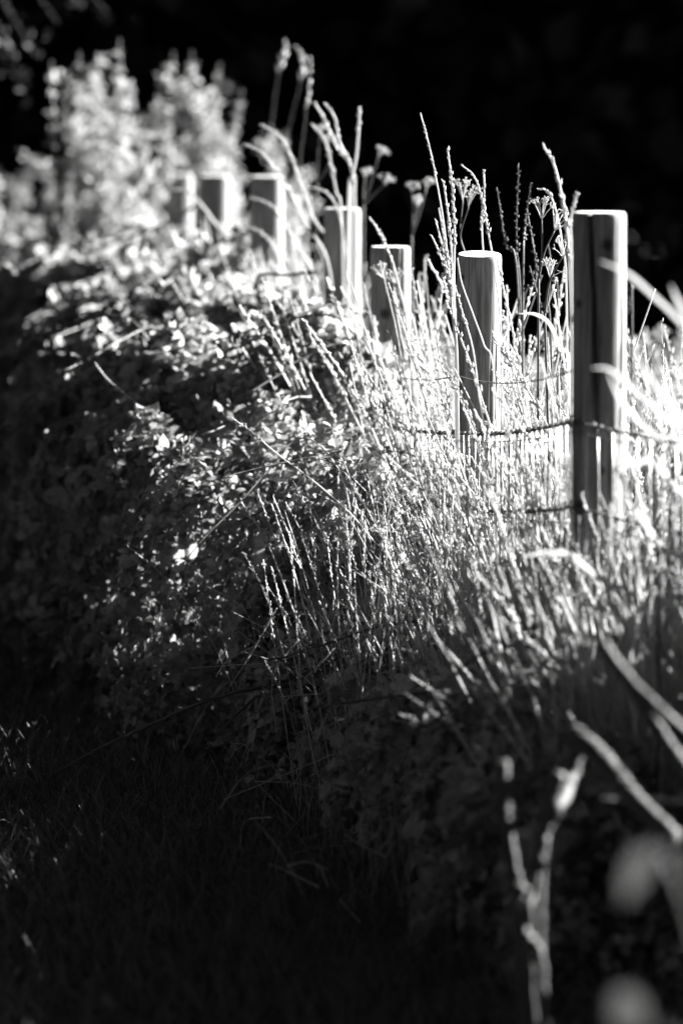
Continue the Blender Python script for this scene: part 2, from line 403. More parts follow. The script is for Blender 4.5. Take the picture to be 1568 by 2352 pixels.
def blade_tmpl(rng):
    t = Geo(); n = 7; f = np.linspace(0, 1, n); dro = rng.uniform(.0, 1.0); out = rng.uniform(.04, .32)
    p = np.column_stack([out*f**1.3 + .3*dro*f**2, .05*np.sin(f*rng.uniform(1, 5)), f - dro*.6*f**2.5])
    ribbon(t, p, .010*np.array([.75, 1, 1, .92, .75, .5, .08]), [0, 1, 0], rng.uniform(.3, .7)); return t
def lean_rot(n, rng, bias=0.0, amt=.16):
    az = rng.uniform(0, 2*PI, n)
    az = np.where(rng.uniform(size=n) < bias, PI + rng.normal(0, .6, n), az)
    return rot_axis(np.column_stack([rng.normal(0, 1, n), rng.normal(0, 1, n), np.zeros(n)]), np.abs(rng.normal(0, amt, n))) @ rot_z(az)
rg = np.random.default_rng(5)
ST = [stalk_tmpl(rg, k % 4 != 3) for k in range(22)]
BT = [blade_tmpl(rg) for k in range(16)]
def clumpy(n, ya, yb, oa, ob, rng, power=1.0):
    m = n//14; cy = rng.uniform(ya, yb, m); cx = rng.uniform(oa, ob, m); k = rng.integers(0, m, n)
    y = cy[k] + rng.normal(0, .07, n); off = cx[k] + rng.normal(0, .06, n)
    return np.column_stack([fx(y) + off, y, np.zeros(n)])
def plant(g, tm, pos, hmin, hmax, rng, bias, amt, wid=1.0, hf=None):
    pos = pos.copy(); pos[:, 2] = gz(pos[:, 0], pos[:, 1]) - .01
    k = rng.integers(0, len(tm), len(pos)); h = rng.uniform(hmin, hmax, len(pos))
    if hf is not None: h = h*hf(pos[:, 0] - fx(pos[:, 1]), pos[:, 1])
    ro = lean_rot(len(pos), rng, bias, amt); tone = np.clip(rng.normal(.5, .22, len(pos)), 0, 1)
    for j, t in enumerate(tm):
        s = k == j
        hw = wid*rng.uniform(.8, 1.2, s.sum())
        scatter(g, t, pos[s], ro[s], h[s], tone[s])
def env(off, y):
    """how tall the growth stands: high along the wire, falling towards the mown side, lower close to the camera"""
    f = np.interp(off, [-.6, -.3, -.12, .15, 1.2], [.30, .55, .85, 1.0, 1.0])
    return f*np.interp(y, [8, 9.2, 10.2, 11.2, 13, 22], [.45, .58, .78, .92, 1.0, .92])*np.interp(y, [13, 14.2], [1, .78])
g = Geo()
plant(g, ST, clumpy(2400, 9.8, 21.5, -.16, .32, rg), .62, 1.08, rg, .12, .15, hf=env)
plant(g, ST, clumpy(400, 10.2, 14.5, -.02, .3, rg), .6, 1.0, rg, .2, .28, hf=env)
plant(g, ST, clumpy(260, 9.8, 20, -.1, .3, rg), 1.0, 1.28, rg, .4, .10, hf=env)
plant(g, ST, clumpy(400, 14.2, 18.5, -.06, .12, rg), .7, 1.0, rg, .85, .16)
plant(g, ST, clumpy(160, 13.6, 17.5, -.05, .1, rg), .98, 1.16, rg, .9, .2)
plant(g, ST, clumpy(330, 11.3, 13.2, -.36, -.06, rg), .38, .72, rg, .2, .13)
plant(g, ST, clumpy(56, 13.2, 18.5, -.4, -.05, rg), .8, 1.0, rg, .7, .3)
prop(g.build('seeding_grass', M['straw']), 'tall pale seeding grass crowding the fence line', 'grass', kind='stuff')
g = Geo()
plant(g, BT, clumpy(5000, 9.9, 21.5, -.2, .34, rg), .30, .85, rg, .12, .19, hf=env)
plant(g, BT, clumpy(1500, 10.4, 14.5, -.42, .0, rg), .18, .42, rg, .3, .3, hf=lambda o, y: np.interp(o, [-.6, -.2, .1], [.6, 1, 1.2]))
plant(g, BT, clumpy(1300, 10.3, 14.5, -.02, .3, rg), .5, .95, rg, .1, .26, hf=env)
plant(g, BT, clumpy(450, 9.9, 10.9, -.1, .2, rg), .5, .78, rg, .3, .25)
plant(g, BT, clumpy(4200, 9.9, 12.9, -.04, .26, rg), .50, .76, rg, .1, .14)
prop(g.build('long_grass', M['blade']), 'thick tangle of long grass blades under the fence', 'grass', kind='stuff')
# mown turf
g = Geo(); n = 130000
y = 7.5 + 17*rg.beta(1.1, 1.7, n); x = np.where(rg.uniform(size=n) < .8, rg.uniform(-2.6, 1.3, n), rg.uniform(1.3, 7, n))
pos = np.column_stack([x, y, np.zeros(n)]); keep = (x < fx(y) + .1) | (rg.uniform(size=n) < .5)
pos = pos[keep]
TT = []
for k in range(14):
    t = Geo(); f = np.linspace(0, 1, 4); dro = rg.uniform(0, 1.2); out = rg.uniform(.1, .8)
    p = np.column_stack([out*f**1.3, .06*np.sin(f*3), f - dro*.5*f**2.4]); ribbon(t, p, .05*np.array([.8, 1, .75, .08]), [0, 1, 0], .5); TT.append(t)
plant(g, TT, pos, .035, .115, rg, .2, .35)
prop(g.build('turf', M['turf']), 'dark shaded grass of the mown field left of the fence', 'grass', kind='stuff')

# broken dry stems lying every way at the foot of the growth
g = Geo(); n = 620
for k in range(n):
    y = rg.uniform(10.2, 13.6); x = float(fx(y)) + .12 - min(.7, abs(rg.normal(0, .28))); z = rg.uniform(.02, .42)*(1 if k % 3 else .4)
    dv = nrm(rg.normal(size=3)*[1, .6, .75]); L = rg.uniform(.06, .26); c = np.array([x, y, max(z, .02 + abs(dv[2])*L*.5)])
    p = smooth_path([c - dv*L*.5, c + rg.normal(0, .018, 3), c + dv*L*.5 - [0, 0, L*.06]], 7); tube(g, p, np.linspace(.0014, .0007, 7), 4, rg.uniform(.1, .9), False)
prop(g.build('dry_litter', M['straw']), 'tangle of broken dry stems at the foot of the brambles', 'dry stems', kind='stuff')

# ------------------------------------------------------------------ leaves
def leaflet():
    t = Geo(); L = np.array([0, .12, .3, .5, .7, .86, 1.0]); W = np.array([.02, .22, .34, .36, .27, .14, 0])
    v = []; 
    for i, (l, w_) in enumerate(zip(L, W)):
        zz = -.12*l*l; sr = .02*(-1)**i
        v += [[-w_ - sr*(w_ > .05), l, zz + w_*.28], [0, l, zz], [w_ + sr*(w_ > .05), l, zz + w_*.28]]
    i = np.arange(6)*3
    t.add(v, np.concatenate([np.stack([i, i+1, i+4, i+3], 1), np.stack([i+1, i+2, i+5, i+4], 1)]), None, .5); return t
LEAF = leaflet()
def trifoil():
    t = Geo(); v = np.concatenate(LEAF.v); q = np.concatenate(LEAF.q)
    for a, s, off in ((0, 1, .25), (1.25, .8, .1), (-1.25, .8, .1)):
        Rm = rot_z(np.array(-a)); t.add((v*s + [0, off, 0])@Rm.T, q, None, .5)
    return t
TRI = trifoil()
def face_rot(nv, rng, spread=.6):
    """rotations that turn the leaf's upper face towards nv, with the tip anywhere round it"""
    n = len(nv); z = nrm(nv + rng.normal(0, spread, (n, 3))); a = nrm(np.cross(z, rng.normal(size=(n, 3)))); b = np.cross(z, a)
    return np.stack([a, b, z], -1)

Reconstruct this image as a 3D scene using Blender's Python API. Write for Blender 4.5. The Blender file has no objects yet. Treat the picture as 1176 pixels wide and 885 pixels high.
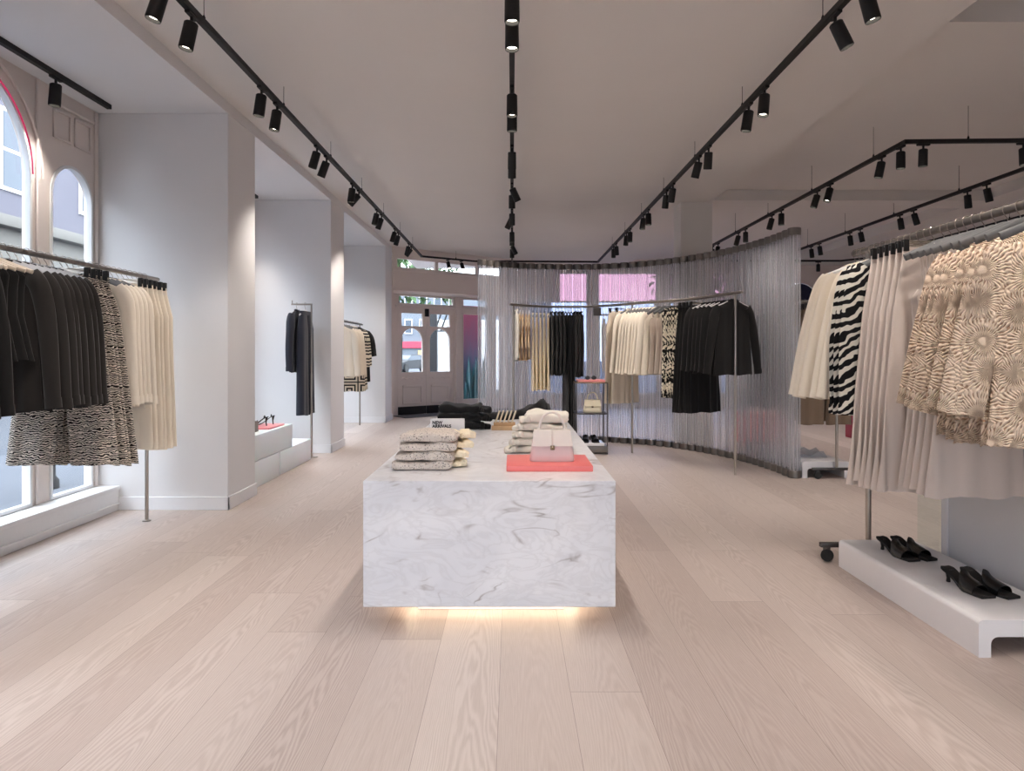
import bpy, bmesh, math, random
from math import sin, cos, pi, radians as R, sqrt, atan2
from mathutils import Vector, Matrix
random.seed(7)
COL = bpy.context.scene.collection
SC = bpy.context.scene
CAMZ, F, CX, HY = 1.25, 784.0, 588.0, 405.0

def at(px, py, Y):
    return Vector(((px - CX) * Y / F, Y, CAMZ + (HY - py) * Y / F))

# ------------------------------------------------------------------ materials
def lin(c):
    return tuple((v / 255 / 12.92) if v / 255 <= .04045 else ((v / 255 + .055) / 1.055) ** 2.4 for v in c) + (1.0,)

class NT:
    def __init__(self, name):
        self.m = bpy.data.materials.new(name); self.m.use_nodes = True
        self.t = self.m.node_tree; self.n = self.t.nodes; self.l = self.t.links
        self.n.clear()
        self.out = self.n.new('ShaderNodeOutputMaterial')
    def new(self, typ, **kw):
        nd = self.n.new(typ)
        for k, v in kw.items():
            if k.startswith('i_'):
                key = k[2:]
                key = int(key) if key.isdigit() else key.replace('__', ' ')
                if hasattr(v, 'links') or isinstance(v, bpy.types.NodeSocket):
                    self.l.new(v, nd.inputs[key])
                else:
                    nd.inputs[key].default_value = v
            else:
                setattr(nd, k, v)
        return nd
    def math(self, op, a, b=None, c=None, clamp=False):
        nd = self.n.new('ShaderNodeMath'); nd.operation = op; nd.use_clamp = clamp
        for i, v in enumerate((a, b, c)):
            if v is None: continue
            if isinstance(v, bpy.types.NodeSocket): self.l.new(v, nd.inputs[i])
            else: nd.inputs[i].default_value = v
        return nd.outputs[0]
    def mix(self, f, a, b):
        nd = self.n.new('ShaderNodeMix'); nd.data_type = 'RGBA'
        for i, v in ((0, f), (6, a), (7, b)):
            if isinstance(v, bpy.types.NodeSocket): self.l.new(v, nd.inputs[i])
            else: nd.inputs[i].default_value = v
        return nd.outputs[2]
    def coords(self, kind='Object', scale=(1, 1, 1), loc=(0, 0, 0)):
        tc = self.n.new('ShaderNodeTexCoord'); mp = self.n.new('ShaderNodeMapping')
        mp.inputs['Scale'].default_value = scale; mp.inputs['Location'].default_value = loc
        self.l.new(tc.outputs[kind], mp.inputs['Vector'])
        return mp.outputs[0]
    def noise(self, vec, scale, detail=3, rough=.5, dist=0):
        nd = self.new('ShaderNodeTexNoise', i_Vector=vec, i_Scale=scale, i_Detail=detail, i_Roughness=rough, i_Distortion=dist)
        return nd.outputs['Fac']
    def ramp(self, fac, stops):
        nd = self.n.new('ShaderNodeValToRGB'); self.l.new(fac, nd.inputs[0])
        cr = nd.color_ramp
        while len(cr.elements) < len(stops): cr.elements.new(.5)
        for e, (p, c) in zip(cr.elements, stops):
            e.position = p; e.color = c if len(c) == 4 else tuple(c) + (1,)
        return nd.outputs[0]
    def bump(self, h, strength=.3, dist=.01):
        return self.new('ShaderNodeBump', i_Height=h, i_Strength=strength, i_Distance=dist).outputs[0]
    def principled(self, color, rough=.5, metal=0, normal=None, spec=.5, **kw):
        p = self.n.new('ShaderNodeBsdfPrincipled')
        for k, v in (('Base Color', color), ('Roughness', rough), ('Metallic', metal), ('Specular IOR Level', spec)):
            if isinstance(v, bpy.types.NodeSocket): self.l.new(v, p.inputs[k])
            else: p.inputs[k].default_value = v
        if normal is not None: self.l.new(normal, p.inputs['Normal'])
        for k, v in kw.items(): p.inputs[k.replace('__', ' ')].default_value = v
        self.l.new(p.outputs[0], self.out.inputs[0])
        return p

M = {}
def plain(name, rgb, rough=.5, metal=0, spec=.5, var=.04, scale=30, bump=0, bscale=200, **kw):
    nt = NT(name); v = nt.coords()
    n = nt.noise(v, scale)
    c = lin(rgb); d = tuple(max(0, x * (1 - var)) for x in c[:3]) + (1,); e = tuple(min(1, x * (1 + var)) for x in c[:3]) + (1,)
    col = nt.mix(n, d, e)
    nm = nt.bump(nt.noise(v, bscale, 2), bump, .002) if bump else None
    nt.principled(col, rough, metal, nm, spec, **kw)
    M[name] = nt.m
def fabric(name, rgb, rough=.9, var=.12, weave=260, bump=.35, sheen=.15):
    nt = NT(name)
    v = nt.coords(scale=(1, 1, .25))
    n = nt.noise(v, 9, 4)
    c = lin(rgb)
    col = nt.mix(n, tuple(x * (1 - var) for x in c[:3]) + (1,), tuple(min(1, x * (1 + var)) for x in c[:3]) + (1,))
    w = nt.noise(nt.coords(), weave, 2)
    nt.principled(col, rough, 0, nt.bump(w, bump, .0015), .25, Sheen__Weight=sheen)
    M[name] = nt.m
def emit(name, rgb, s):
    nt = NT(name)
    e = nt.new('ShaderNodeEmission', i_Color=lin(rgb), i_Strength=s)
    nt.l.new(e.outputs[0], nt.out.inputs[0]); M[name] = nt.m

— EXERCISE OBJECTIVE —
Leave out the pictures and transcribe exactly the lines from the one containing "Reconstruct this image" through the one containing "return Vector(((px - CX)".

— IN RESPONSE —
Reconstruct this image as a 3D scene using Blender's Python API. Write for Blender 4.5. The Blender file has no objects yet. Treat the picture as 1176 pixels wide and 885 pixels high.
import bpy, bmesh, math, random
from math import sin, cos, pi, radians as R, sqrt, atan2
from mathutils import Vector, Matrix
random.seed(7)
COL = bpy.context.scene.collection
SC = bpy.context.scene
CAMZ, F, CX, HY = 1.25, 784.0, 588.0, 405.0

def at(px, py, Y):
    return Vector(((px - CX) * Y / F, Y, CAMZ + (HY - py) * Y / F))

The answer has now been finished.